On the path to completing Out Of Our Minds, Melissa has been joined by a drool-inducing production and collaborative crew. Names such as Alan Moulder, Chris Goss, Mike Frazer and Glenn Danzig turn up on the credits. "I was traveling alone with my hard drive containing all my song ideas for a couple of years; I'm a bit of a lone wolf you see, and I met up with these guys on my travels, who were all friends to begin with except for Glenn Danzig, and because I was writing the album as I was going, it was just easier to take what I had to them and work on it wherever I happened to be." Glenn Danzig's credit is as vocalist on the track Father's Grave. Melissa's only choice, as she explains, for duet partner; "Because the song needed to be told from the perspective of the dead father in the story to his daughter, it just had to be Glenn as he was like my musical parent as a teenager." She reveals, "He's like my last frontier actually.
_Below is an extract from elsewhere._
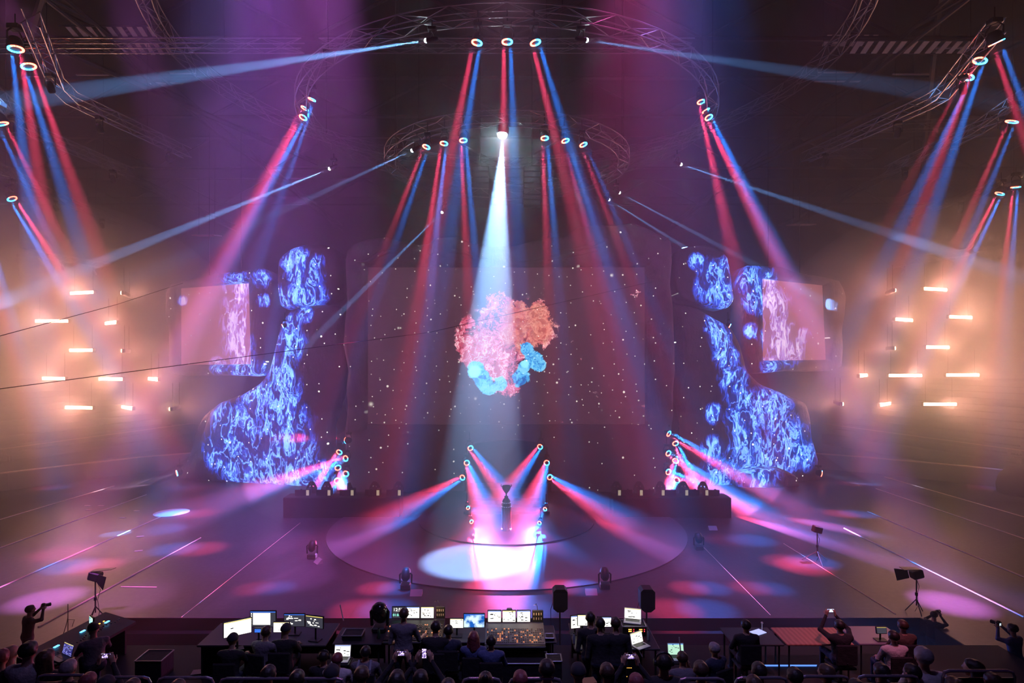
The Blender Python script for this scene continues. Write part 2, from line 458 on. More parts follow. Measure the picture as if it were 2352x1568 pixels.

Glenn and Morrissey were the kings of my musical world when I was 15 or 16, so I had to really build up to asking him to enter my world." She laughs, "It was also the first time I had written a song for somebody else to sing and I felt like I owed him so much, so I just closed my eyes and thought 'what would Glenn do?' and it just worked out like magic."



While Australia is only now about to see a local release for the album, talk of touring the accompanying film is still only that. The third installment of the project - the comic book edition - is imminent in North America and Canada, and although eager, Melissa would prefer to contemplate an Australian tour once all of the mediums are available here. "Doing the Australian summer festivals with Hole were seriously my favourite tours of all." She beams, "I'm thinking of the possibility of a tour on the back of independent cinema screenings of Out Of Our Minds, but nothing is certain yet." She adds optimistically, "But hey, I'm feeling a lot more support this time around so I'm really hoping that's gonna happen."